The human-waste factor is still problem, with reports indicating feces were found on both the St. Paul's grounds and inside sanctuary itself.

The Daily Mail reports: 

Children as young as nine are thought to be living in the St Paul's Cathedral protest camp, according to documents filed today at the High Court by the City of London.

The Corporation, which is taking legal action to evict the anti-capitalist protesters, highlighted the filthy conditions ahead of the court battle which is due to start this week.

Joy Hollister, the director of community and children's services for the Corporation, provided a witness statement to say she had observed a 'very strong smell of cannabis in several parts of the camp' and the presence of several children - two of whom appeared to be living there.'

Hollister also raised concern about the growing number of "vulnerable" people at the Occupy London encampment, stating: 

'By which I mean people who were exhibiting behaviour that was indicative of poor mental health, people who were exhibiting signs of drug use including stumbling and compulsive behaviour, people who had body odour arising from significant periods without washing or change of clothing and a number of people who were clearly under the influence of drugs and alcohol.'

The 88-page report claims drug and alcohol use are rife while the camp has become inundated with human waste and covered with graffiti.

Parts of the dossier come from registrar of St Paul’s, Nicholas Cottam, who wrote to a Corporation official outlining the disruptions faced by the cathedral.

Mr Cottam wrote: ‘Desecration: - graffiti have been scratched and painted on to the great west doors of the cathedral, the chapter house door and most notably a sacrilegious message painted on the restored pillars of the west portico. 

‘Human defecation has occurred in the west portico entrance and inside the cathedral on several occasions.’



The eviction notice was served on the camp last Thursday.
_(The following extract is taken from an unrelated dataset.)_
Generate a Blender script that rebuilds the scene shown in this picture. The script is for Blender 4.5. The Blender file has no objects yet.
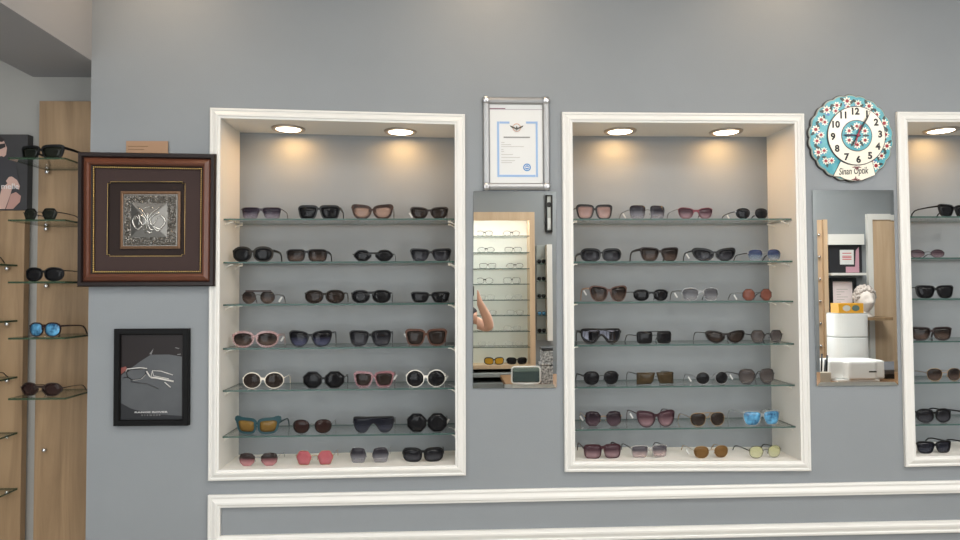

Meanwhile, Occupy spokespeople vow to contest the eviction, which could take months

Even if the court action succeeds, the protest is likely to continue in the churchyard during the day as long as nobody pitches tents.

Adam Chapman, head of public law at Kingsley Napley, said the Human Rights Act would make evicting London protesters a far more complex affair than in New York.

Meanwhile, St. Paul's continues to be defiled regularly.